──────── Recorded information ────────
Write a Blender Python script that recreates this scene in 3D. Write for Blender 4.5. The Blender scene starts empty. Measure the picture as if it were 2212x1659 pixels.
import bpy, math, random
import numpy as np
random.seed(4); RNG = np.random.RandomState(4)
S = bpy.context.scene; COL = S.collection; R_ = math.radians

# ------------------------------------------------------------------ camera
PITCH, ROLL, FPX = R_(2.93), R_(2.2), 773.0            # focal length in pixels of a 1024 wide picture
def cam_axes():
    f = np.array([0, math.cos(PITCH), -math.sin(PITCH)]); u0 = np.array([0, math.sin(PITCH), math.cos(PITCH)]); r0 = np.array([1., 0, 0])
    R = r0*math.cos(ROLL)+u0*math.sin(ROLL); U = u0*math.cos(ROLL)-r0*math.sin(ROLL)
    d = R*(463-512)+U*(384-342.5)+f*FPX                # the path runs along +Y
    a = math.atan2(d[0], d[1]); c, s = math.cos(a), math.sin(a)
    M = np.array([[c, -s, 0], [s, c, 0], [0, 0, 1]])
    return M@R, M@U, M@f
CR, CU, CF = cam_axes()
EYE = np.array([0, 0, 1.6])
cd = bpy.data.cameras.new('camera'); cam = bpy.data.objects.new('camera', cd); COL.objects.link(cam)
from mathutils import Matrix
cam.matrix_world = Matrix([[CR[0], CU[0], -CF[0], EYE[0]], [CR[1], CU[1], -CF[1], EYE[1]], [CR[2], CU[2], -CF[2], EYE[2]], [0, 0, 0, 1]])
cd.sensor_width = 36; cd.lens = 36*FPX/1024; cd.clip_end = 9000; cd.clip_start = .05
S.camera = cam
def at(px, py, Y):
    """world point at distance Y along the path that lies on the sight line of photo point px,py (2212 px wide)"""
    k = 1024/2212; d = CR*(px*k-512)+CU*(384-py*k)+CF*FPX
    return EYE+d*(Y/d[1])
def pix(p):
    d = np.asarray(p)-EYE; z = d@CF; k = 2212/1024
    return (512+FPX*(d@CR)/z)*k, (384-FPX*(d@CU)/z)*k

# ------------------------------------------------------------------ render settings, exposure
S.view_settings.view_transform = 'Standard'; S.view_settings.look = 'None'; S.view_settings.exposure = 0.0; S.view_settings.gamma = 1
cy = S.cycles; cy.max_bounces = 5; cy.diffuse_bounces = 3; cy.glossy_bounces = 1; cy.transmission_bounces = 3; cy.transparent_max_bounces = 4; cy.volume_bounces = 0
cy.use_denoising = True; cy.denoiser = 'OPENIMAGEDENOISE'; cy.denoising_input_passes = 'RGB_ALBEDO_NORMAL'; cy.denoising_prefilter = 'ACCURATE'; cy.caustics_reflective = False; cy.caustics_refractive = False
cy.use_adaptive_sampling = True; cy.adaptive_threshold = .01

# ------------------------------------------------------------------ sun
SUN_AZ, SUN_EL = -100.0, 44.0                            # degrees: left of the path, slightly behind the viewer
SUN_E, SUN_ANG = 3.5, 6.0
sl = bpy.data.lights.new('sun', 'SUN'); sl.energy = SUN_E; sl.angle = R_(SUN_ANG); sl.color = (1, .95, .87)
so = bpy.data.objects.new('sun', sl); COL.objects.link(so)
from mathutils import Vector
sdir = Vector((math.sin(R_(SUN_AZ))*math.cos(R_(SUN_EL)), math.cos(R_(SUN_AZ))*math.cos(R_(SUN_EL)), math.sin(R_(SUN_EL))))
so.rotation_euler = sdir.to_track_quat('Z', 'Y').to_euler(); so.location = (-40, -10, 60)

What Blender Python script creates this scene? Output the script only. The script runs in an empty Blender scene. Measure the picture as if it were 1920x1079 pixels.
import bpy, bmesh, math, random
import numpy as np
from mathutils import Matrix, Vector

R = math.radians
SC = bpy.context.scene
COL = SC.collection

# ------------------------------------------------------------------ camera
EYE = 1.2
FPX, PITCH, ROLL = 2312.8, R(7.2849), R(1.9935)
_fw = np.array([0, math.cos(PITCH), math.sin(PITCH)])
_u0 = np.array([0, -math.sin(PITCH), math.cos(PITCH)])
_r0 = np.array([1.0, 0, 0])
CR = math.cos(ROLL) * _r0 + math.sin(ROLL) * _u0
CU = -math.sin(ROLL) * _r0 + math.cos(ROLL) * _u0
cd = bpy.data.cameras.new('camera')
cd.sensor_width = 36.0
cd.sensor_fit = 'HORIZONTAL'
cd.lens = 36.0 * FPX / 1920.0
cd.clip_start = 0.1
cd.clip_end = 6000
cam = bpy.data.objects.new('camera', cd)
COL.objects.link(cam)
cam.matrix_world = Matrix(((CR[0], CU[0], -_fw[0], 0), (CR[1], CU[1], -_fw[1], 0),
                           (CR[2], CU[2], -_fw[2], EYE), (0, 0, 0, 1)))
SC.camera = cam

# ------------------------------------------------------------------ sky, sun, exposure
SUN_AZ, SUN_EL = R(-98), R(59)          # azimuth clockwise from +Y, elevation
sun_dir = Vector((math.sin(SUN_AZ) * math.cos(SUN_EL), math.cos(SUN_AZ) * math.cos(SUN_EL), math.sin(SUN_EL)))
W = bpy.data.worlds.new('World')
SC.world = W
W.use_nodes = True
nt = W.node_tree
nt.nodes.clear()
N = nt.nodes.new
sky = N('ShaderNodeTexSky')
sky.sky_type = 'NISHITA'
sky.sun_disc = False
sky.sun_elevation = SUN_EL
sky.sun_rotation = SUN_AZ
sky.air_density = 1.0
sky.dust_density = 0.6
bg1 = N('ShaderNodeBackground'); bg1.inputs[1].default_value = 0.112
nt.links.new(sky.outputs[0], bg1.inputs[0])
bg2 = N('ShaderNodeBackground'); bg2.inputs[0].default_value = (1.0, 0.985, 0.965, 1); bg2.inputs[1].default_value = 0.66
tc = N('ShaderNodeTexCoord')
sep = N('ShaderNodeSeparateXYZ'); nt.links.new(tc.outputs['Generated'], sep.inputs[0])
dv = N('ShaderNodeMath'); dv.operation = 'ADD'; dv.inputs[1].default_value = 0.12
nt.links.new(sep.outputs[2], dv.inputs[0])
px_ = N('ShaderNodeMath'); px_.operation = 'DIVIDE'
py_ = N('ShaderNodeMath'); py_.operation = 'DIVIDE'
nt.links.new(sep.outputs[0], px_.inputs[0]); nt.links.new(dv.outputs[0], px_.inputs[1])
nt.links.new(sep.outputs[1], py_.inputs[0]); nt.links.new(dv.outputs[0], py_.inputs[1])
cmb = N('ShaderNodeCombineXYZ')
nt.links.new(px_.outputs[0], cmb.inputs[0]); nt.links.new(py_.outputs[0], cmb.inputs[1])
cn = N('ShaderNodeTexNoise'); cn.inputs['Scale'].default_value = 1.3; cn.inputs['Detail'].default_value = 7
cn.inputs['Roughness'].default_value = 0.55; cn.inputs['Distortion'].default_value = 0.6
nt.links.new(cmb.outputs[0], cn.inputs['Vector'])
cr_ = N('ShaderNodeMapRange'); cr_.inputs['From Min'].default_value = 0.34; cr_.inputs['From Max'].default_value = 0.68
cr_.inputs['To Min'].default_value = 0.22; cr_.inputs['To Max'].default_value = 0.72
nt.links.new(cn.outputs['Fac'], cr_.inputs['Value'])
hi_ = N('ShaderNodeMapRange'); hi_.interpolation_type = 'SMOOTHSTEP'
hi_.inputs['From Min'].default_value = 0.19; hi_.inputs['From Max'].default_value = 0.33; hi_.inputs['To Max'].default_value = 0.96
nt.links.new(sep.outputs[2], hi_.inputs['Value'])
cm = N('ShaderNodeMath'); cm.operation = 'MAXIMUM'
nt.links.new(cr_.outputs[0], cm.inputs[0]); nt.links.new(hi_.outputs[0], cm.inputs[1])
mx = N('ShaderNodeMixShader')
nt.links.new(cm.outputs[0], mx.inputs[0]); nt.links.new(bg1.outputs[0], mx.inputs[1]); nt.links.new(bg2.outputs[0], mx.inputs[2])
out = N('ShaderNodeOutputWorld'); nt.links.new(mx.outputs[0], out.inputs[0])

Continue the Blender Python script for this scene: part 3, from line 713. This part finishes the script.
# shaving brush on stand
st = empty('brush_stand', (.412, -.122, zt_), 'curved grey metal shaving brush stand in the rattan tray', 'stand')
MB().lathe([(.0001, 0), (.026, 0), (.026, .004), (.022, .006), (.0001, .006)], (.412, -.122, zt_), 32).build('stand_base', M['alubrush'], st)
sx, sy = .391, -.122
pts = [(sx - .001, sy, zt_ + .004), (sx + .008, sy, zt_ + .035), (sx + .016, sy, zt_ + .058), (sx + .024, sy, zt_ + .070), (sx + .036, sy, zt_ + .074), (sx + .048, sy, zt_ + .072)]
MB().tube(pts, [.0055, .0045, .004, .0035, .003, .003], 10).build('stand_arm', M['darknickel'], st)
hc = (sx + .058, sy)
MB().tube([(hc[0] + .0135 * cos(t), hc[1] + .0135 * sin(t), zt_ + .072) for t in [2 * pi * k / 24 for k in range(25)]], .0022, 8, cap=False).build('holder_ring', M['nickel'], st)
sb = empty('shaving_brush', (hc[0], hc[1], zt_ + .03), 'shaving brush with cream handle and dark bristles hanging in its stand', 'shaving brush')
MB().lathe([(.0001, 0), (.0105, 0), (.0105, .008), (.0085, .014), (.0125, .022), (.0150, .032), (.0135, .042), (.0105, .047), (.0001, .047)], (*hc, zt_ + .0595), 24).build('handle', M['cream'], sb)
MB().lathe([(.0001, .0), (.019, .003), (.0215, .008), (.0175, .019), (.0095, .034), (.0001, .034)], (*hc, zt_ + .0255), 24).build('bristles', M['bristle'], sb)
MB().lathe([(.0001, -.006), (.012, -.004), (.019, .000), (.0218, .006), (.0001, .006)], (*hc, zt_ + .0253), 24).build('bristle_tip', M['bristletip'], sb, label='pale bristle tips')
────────
Exercise directions
Your output should consist solely of the lines from the beginning of the entries through the line containing "S = bpy.context.scene;", reproduced exactly.

Exercise response
Write a Blender Python script that recreates this scene in 3D. Write for Blender 4.5. The Blender scene starts empty. Measure the picture as if it were 2212x1659 pixels.
import bpy, math, random
import numpy as np
random.seed(4); RNG = np.random.RandomState(4)
S = bpy.context.scene; COL = S.collection; R_ = math.radians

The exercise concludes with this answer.